┌──
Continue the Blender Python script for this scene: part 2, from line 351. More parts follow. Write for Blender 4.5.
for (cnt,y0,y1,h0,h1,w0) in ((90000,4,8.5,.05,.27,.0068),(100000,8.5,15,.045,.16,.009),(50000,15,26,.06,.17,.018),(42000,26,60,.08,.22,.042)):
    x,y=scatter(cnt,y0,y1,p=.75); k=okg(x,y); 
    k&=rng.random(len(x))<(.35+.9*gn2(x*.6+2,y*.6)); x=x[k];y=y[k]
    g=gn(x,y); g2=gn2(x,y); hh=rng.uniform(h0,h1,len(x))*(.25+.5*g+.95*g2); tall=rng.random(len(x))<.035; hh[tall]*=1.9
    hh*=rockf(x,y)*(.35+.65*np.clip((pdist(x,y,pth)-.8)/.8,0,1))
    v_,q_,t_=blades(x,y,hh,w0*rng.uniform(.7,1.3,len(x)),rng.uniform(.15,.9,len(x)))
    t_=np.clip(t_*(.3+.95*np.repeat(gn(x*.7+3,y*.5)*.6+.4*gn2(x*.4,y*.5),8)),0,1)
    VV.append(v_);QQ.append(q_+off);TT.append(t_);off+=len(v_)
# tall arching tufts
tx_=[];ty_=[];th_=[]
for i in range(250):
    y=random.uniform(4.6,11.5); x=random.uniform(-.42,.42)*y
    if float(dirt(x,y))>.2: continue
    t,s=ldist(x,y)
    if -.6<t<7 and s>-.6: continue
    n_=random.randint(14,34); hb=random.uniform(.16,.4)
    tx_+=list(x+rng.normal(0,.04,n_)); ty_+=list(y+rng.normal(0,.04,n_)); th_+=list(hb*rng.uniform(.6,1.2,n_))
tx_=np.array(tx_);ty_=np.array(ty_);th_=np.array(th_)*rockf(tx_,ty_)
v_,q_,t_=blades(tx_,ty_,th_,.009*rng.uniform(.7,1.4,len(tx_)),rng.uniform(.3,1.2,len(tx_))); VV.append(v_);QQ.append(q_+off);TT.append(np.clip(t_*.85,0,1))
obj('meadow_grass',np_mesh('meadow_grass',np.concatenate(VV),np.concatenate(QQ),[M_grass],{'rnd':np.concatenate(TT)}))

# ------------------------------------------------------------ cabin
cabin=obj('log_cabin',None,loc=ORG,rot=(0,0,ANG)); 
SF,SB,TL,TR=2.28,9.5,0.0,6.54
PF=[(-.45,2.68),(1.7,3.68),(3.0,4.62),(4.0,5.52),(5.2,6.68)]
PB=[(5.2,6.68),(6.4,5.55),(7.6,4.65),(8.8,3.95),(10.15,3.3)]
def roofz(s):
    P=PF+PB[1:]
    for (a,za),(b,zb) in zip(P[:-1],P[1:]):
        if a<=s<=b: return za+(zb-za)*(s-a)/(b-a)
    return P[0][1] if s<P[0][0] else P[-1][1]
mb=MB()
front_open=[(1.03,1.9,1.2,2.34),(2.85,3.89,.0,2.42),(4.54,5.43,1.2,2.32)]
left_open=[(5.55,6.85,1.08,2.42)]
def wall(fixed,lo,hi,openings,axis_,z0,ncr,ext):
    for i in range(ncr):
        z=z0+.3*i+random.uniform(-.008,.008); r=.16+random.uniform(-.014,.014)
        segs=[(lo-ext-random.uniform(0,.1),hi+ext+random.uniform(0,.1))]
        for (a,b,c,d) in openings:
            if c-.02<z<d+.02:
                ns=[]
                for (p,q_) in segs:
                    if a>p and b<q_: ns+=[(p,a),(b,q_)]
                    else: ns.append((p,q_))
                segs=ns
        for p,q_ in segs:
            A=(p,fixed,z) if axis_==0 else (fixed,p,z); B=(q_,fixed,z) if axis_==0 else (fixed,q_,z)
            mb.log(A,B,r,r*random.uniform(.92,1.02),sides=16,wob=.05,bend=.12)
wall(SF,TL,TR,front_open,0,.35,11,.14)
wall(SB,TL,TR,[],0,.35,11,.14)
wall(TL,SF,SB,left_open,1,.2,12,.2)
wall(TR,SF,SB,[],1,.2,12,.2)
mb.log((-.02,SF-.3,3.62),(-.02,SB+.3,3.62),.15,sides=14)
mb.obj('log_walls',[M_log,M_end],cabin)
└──
Every line that holds the word "append" should be extracted.

Output of the task:
    VV.append(v_);QQ.append(q_+off);TT.append(t_);off+=len(v_)
v_,q_,t_=blades(tx_,ty_,th_,.009*rng.uniform(.7,1.4,len(tx_)),rng.uniform(.3,1.2,len(tx_))); VV.append(v_);QQ.append(q_+off);TT.append(np.clip(t_*.85,0,1))
                    else: ns.append((p,q_))